The Farm Fair is filled with events and activities for everyone, including traditions such as the antique tractor show, sponsored with the Grundy County Farm Bureau, and the petting zoo sponsored with the Corn Festival Committee. But new this year was the Farm Fair Draw Down and Auction, which is hoped to become a new tradition.

"They wanted to do something to help the community and we wanted to help them out with Farm Fair," said Coleen Davis, chief development officer for Big Brothers Big Sisters. "We can't even begin to thank First Midwest Bank enough for their continued generosity. They always go above and beyond for Big Brothers Big Sisters."

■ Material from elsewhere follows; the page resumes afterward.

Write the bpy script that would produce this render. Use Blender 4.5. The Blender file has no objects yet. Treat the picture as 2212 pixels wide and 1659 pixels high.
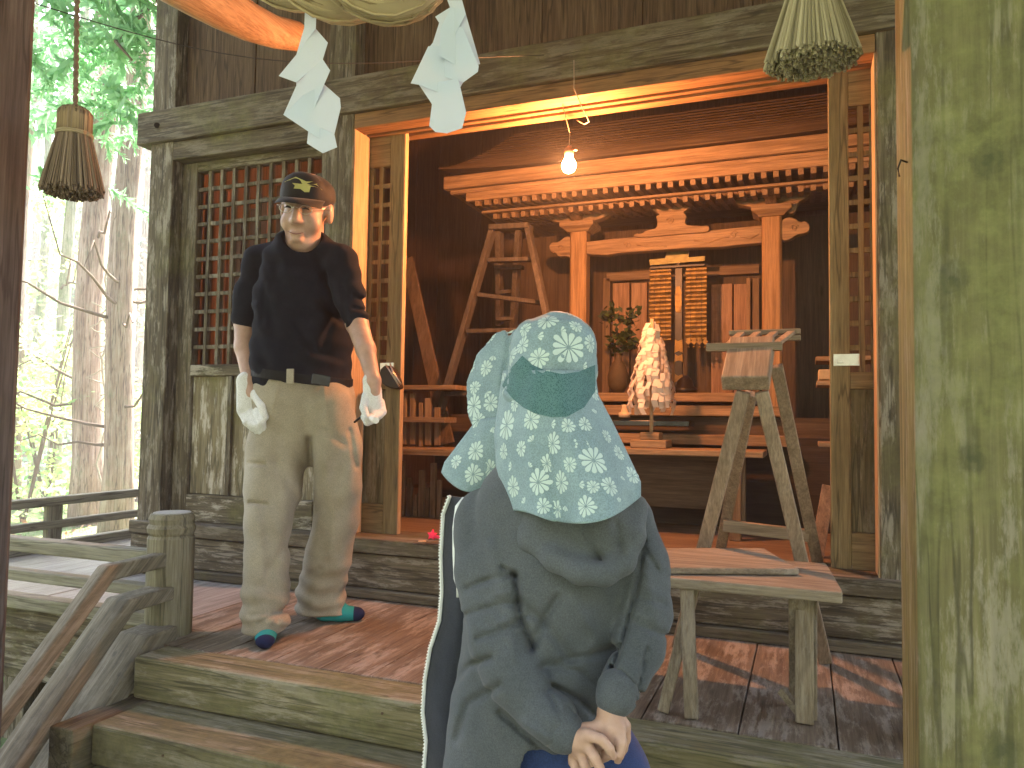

Davis added that all of the money donated by the bank will be used for Big Brothers Big Sisters Grundy County programs.

Tesdal hopes to continue the draw down on Saturday night of Corn Festival next year. This was the first year for the draw down, which had more than 200 people attend.

"If you look at our history, we have always helped out our local organizations, not just with monetary donations, but by sitting on their boards and being involved," Tesdal said. "It's our duty to be a part of the community."

With all of the banks employees and representatives of local organizations and businesses involved in Farm Fair, more than 100 people volunteered for the event.